Diagonal Shiplap for Added Strength

When shiplap is used structurally, it can do more than just look good. For added strength and stability, shiplap can be installed diagonally across floor joists or wall studs. Laying the boards at a 45-degree angle and fastening them with nails, screws, or adhesive effectively turns the sheathing into a diaphragm that braces the frame against racking forces such as wind or seismic loads.

On an old-school wood frame, diagonally nailed shiplap can triple the racking resistance compared to simple vertical or horizontal sheathing. This technique was common before plywood and OSB became standard, and it is still used in restoration work and in projects where all-wood construction is preferred.

A Modern Twist: The Nickel Gap Look

One of the most popular modern variations is nickel gap shiplap. Instead of overlapping tightly, boards are installed with a small, consistent gap—roughly the thickness of a nickel—between each course. This creates a crisp, shadowed line that reads cleaner and more contemporary than tight-fitted traditional shiplap.

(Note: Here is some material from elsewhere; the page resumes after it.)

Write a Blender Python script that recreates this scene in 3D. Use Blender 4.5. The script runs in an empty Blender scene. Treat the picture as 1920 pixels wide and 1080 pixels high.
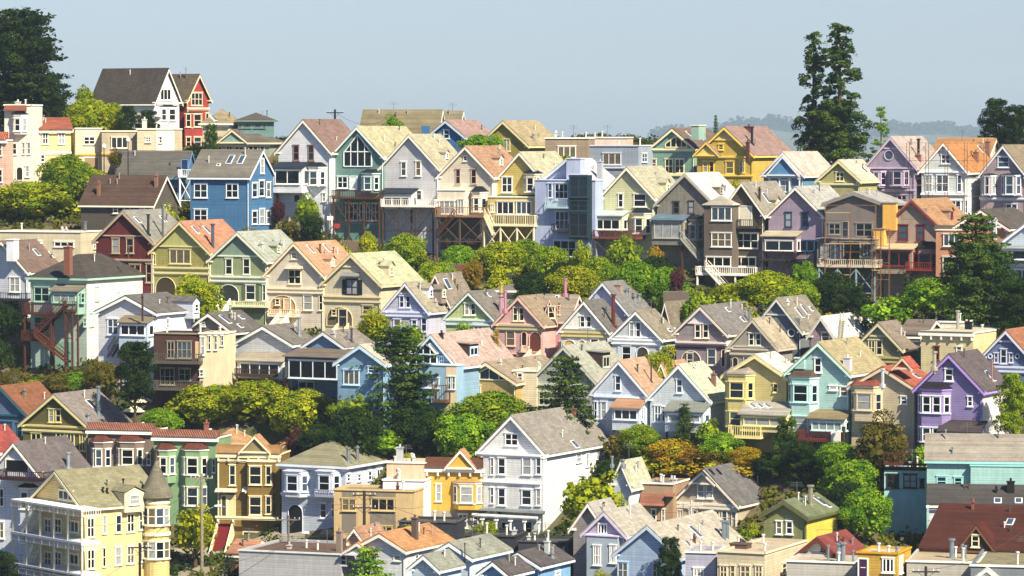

Nickel gap can be achieved by using small spacers during installation or by purchasing pre-milled boards with an integrated gap profile. Pre-milled products save time but generally cost more per lineal foot. For budget projects, many DIYers create the look using standard rabbeted boards and a simple spacer.

Shiplap: A Versatile Material Worth Considering

From the hull of a wooden ship to the feature wall in a modern living room, shiplap has proven itself as both a functional and decorative building material. Its rich history, wide range of wood species, and multiple installation methods make it a flexible choice for siding, ceilings, floors, board-formed concrete, and interior accent walls.

Whether you want to add subtle texture to a bedroom, create a rustic entryway, or give poured concrete the look of weathered timber, shiplap offers a durable, attractive solution. Combine the right wood species, profile, and finish, and shiplap will continue to perform—and look good—for decades.